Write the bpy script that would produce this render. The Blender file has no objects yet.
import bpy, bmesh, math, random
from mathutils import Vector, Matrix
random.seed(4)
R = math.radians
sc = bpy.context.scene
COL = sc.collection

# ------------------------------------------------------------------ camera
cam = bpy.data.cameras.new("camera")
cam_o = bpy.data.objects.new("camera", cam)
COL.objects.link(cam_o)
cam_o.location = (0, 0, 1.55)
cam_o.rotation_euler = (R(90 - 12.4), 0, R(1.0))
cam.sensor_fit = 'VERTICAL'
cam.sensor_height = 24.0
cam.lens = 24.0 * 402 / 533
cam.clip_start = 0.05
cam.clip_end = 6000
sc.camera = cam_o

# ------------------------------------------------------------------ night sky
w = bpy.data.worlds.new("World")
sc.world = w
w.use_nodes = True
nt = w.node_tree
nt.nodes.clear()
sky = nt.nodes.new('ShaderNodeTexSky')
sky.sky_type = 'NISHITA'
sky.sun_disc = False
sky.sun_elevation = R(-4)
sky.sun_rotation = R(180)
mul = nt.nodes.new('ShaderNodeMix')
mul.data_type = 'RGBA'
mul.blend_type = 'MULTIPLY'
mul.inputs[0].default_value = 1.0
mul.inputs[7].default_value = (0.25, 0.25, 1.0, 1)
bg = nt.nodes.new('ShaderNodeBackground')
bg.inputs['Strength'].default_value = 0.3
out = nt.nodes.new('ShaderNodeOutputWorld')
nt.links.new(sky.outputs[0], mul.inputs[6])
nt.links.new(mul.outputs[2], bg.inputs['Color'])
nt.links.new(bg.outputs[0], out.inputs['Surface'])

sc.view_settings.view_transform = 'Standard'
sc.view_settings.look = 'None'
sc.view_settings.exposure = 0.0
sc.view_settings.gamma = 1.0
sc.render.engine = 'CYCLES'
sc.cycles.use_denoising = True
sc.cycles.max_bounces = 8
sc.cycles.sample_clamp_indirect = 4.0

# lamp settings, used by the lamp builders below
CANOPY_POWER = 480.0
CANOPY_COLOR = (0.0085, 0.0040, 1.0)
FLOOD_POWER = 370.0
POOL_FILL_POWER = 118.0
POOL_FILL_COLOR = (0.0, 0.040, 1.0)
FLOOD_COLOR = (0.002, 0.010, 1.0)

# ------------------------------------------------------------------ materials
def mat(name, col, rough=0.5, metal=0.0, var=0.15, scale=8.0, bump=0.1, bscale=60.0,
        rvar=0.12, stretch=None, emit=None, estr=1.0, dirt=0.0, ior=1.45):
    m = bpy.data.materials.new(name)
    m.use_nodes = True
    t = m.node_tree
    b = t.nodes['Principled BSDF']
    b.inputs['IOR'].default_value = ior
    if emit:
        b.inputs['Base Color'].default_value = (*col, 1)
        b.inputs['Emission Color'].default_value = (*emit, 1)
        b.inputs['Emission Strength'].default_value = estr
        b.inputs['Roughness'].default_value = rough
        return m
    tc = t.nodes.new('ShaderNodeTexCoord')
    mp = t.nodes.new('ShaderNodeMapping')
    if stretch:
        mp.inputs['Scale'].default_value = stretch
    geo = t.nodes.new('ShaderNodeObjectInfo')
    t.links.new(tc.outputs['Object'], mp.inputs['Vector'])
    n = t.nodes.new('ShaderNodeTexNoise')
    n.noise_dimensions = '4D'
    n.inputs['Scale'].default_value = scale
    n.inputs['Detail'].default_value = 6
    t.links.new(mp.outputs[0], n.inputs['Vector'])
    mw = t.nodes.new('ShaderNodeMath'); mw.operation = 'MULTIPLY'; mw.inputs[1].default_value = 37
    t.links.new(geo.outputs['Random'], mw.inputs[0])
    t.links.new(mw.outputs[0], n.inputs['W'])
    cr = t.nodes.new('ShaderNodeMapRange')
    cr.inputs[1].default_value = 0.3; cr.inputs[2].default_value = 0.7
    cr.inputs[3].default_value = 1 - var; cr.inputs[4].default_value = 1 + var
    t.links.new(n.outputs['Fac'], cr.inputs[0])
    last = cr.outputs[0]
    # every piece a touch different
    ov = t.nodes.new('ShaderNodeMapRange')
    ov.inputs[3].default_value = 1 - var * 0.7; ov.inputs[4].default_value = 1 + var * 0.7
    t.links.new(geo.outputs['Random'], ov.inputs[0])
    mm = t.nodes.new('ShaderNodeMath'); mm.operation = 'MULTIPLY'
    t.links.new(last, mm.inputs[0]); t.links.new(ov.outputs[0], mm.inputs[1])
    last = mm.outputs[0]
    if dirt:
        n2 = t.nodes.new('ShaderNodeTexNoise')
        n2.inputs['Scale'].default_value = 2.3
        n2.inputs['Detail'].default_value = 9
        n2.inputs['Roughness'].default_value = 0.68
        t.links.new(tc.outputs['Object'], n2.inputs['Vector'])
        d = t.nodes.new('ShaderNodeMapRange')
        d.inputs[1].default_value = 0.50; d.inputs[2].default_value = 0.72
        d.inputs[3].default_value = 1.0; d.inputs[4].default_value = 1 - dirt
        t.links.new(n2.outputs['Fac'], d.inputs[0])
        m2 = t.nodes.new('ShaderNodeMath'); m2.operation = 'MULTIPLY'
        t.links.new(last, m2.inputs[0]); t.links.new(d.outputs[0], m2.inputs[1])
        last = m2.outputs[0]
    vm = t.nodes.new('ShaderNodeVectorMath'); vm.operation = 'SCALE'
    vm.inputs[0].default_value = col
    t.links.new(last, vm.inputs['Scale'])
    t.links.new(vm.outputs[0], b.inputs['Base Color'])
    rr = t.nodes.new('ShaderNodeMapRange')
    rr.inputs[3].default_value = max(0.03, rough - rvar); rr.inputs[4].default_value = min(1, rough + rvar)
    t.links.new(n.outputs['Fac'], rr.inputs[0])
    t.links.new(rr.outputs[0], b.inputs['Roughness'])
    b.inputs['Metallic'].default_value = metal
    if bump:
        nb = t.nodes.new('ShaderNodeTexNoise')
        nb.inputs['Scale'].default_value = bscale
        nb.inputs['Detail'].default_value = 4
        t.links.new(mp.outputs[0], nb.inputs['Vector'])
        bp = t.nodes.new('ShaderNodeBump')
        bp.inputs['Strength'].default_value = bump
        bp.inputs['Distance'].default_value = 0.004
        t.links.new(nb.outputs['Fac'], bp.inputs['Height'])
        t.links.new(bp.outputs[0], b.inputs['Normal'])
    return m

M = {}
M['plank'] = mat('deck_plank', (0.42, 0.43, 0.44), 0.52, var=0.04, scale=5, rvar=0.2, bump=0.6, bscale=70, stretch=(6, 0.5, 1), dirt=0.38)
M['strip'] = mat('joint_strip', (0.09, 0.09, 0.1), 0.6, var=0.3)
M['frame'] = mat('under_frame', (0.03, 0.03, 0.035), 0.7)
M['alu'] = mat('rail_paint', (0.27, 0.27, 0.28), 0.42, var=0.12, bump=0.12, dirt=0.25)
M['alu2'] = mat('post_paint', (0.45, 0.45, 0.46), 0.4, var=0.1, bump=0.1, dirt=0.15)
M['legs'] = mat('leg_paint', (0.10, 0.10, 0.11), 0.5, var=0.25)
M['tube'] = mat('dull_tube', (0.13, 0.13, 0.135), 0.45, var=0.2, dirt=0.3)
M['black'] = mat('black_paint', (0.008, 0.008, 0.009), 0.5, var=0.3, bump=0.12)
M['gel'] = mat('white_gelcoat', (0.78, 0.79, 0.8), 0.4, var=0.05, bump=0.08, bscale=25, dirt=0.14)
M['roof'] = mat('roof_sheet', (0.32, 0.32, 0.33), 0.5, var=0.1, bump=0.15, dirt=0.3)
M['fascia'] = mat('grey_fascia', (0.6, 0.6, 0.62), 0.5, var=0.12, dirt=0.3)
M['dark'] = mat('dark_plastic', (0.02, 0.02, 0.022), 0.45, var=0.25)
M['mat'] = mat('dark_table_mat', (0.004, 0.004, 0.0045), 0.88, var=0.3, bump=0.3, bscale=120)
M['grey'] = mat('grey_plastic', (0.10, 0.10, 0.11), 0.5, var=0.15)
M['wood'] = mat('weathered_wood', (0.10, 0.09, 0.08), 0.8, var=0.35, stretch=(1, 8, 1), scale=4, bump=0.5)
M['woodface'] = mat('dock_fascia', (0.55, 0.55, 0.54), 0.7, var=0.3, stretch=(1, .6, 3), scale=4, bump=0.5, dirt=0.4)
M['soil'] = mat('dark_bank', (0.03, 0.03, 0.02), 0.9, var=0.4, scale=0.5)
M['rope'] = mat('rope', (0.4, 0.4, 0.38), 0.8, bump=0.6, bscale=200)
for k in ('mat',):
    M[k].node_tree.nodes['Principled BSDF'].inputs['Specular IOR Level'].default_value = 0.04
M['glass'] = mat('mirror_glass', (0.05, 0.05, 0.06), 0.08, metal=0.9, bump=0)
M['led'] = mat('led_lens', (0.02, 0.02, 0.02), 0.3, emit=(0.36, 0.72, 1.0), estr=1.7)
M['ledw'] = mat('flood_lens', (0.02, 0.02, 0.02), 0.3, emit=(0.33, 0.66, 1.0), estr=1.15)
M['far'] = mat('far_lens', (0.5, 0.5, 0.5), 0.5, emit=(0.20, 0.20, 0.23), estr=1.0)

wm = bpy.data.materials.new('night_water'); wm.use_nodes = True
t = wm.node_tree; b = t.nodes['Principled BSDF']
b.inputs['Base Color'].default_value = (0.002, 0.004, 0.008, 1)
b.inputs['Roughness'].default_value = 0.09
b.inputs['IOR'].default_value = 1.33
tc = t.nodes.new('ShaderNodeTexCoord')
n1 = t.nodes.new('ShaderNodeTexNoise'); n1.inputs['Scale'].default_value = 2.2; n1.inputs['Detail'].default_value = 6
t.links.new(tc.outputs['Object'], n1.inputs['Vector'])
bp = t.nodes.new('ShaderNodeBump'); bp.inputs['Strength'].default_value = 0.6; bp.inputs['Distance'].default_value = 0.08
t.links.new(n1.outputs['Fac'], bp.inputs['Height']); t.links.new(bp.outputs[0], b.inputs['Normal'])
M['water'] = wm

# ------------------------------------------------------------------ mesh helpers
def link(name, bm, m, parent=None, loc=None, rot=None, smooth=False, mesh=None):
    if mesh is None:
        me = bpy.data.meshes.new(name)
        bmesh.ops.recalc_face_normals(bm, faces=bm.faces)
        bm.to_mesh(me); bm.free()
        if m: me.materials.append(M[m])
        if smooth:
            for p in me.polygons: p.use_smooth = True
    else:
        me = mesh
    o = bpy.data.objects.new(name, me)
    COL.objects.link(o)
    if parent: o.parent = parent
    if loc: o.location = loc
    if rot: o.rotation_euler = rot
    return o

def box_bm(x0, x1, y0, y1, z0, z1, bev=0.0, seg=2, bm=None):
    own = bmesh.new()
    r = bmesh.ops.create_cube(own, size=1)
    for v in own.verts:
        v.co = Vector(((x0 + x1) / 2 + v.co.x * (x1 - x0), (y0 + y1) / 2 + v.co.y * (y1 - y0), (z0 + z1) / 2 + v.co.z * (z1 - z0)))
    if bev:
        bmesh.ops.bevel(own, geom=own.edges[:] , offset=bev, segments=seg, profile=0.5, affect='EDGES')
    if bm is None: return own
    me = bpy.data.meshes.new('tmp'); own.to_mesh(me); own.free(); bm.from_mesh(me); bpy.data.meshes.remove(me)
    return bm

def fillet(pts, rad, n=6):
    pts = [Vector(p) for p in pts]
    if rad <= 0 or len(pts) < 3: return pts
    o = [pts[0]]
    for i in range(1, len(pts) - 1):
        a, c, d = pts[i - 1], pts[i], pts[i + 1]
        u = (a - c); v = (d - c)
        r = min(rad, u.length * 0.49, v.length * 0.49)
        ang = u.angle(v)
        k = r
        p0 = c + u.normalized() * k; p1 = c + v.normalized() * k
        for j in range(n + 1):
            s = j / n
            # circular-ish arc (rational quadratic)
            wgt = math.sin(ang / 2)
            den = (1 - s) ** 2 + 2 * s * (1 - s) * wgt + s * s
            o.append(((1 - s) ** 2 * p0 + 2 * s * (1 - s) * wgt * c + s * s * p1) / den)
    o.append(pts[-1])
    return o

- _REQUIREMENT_
Using the material above, quote the first line and each line after it, stopping at and including the line that holds "sc.cycles.sample_clamp_indirect = 4.0".

- _WRITTEN RESPONSE_
Write the bpy script that would produce this render. The Blender file has no objects yet.
import bpy, bmesh, math, random
from mathutils import Vector, Matrix
random.seed(4)
R = math.radians
sc = bpy.context.scene
COL = sc.collection

# ------------------------------------------------------------------ camera
cam = bpy.data.cameras.new("camera")
cam_o = bpy.data.objects.new("camera", cam)
COL.objects.link(cam_o)
cam_o.location = (0, 0, 1.55)
cam_o.rotation_euler = (R(90 - 12.4), 0, R(1.0))
cam.sensor_fit = 'VERTICAL'
cam.sensor_height = 24.0
cam.lens = 24.0 * 402 / 533
cam.clip_start = 0.05
cam.clip_end = 6000
sc.camera = cam_o

# ------------------------------------------------------------------ night sky
w = bpy.data.worlds.new("World")
sc.world = w
w.use_nodes = True
nt = w.node_tree
nt.nodes.clear()
sky = nt.nodes.new('ShaderNodeTexSky')
sky.sky_type = 'NISHITA'
sky.sun_disc = False
sky.sun_elevation = R(-4)
sky.sun_rotation = R(180)
mul = nt.nodes.new('ShaderNodeMix')
mul.data_type = 'RGBA'
mul.blend_type = 'MULTIPLY'
mul.inputs[0].default_value = 1.0
mul.inputs[7].default_value = (0.25, 0.25, 1.0, 1)
bg = nt.nodes.new('ShaderNodeBackground')
bg.inputs['Strength'].default_value = 0.3
out = nt.nodes.new('ShaderNodeOutputWorld')
nt.links.new(sky.outputs[0], mul.inputs[6])
nt.links.new(mul.outputs[2], bg.inputs['Color'])
nt.links.new(bg.outputs[0], out.inputs['Surface'])

sc.view_settings.view_transform = 'Standard'
sc.view_settings.look = 'None'
sc.view_settings.exposure = 0.0
sc.view_settings.gamma = 1.0
sc.render.engine = 'CYCLES'
sc.cycles.use_denoising = True
sc.cycles.max_bounces = 8
sc.cycles.sample_clamp_indirect = 4.0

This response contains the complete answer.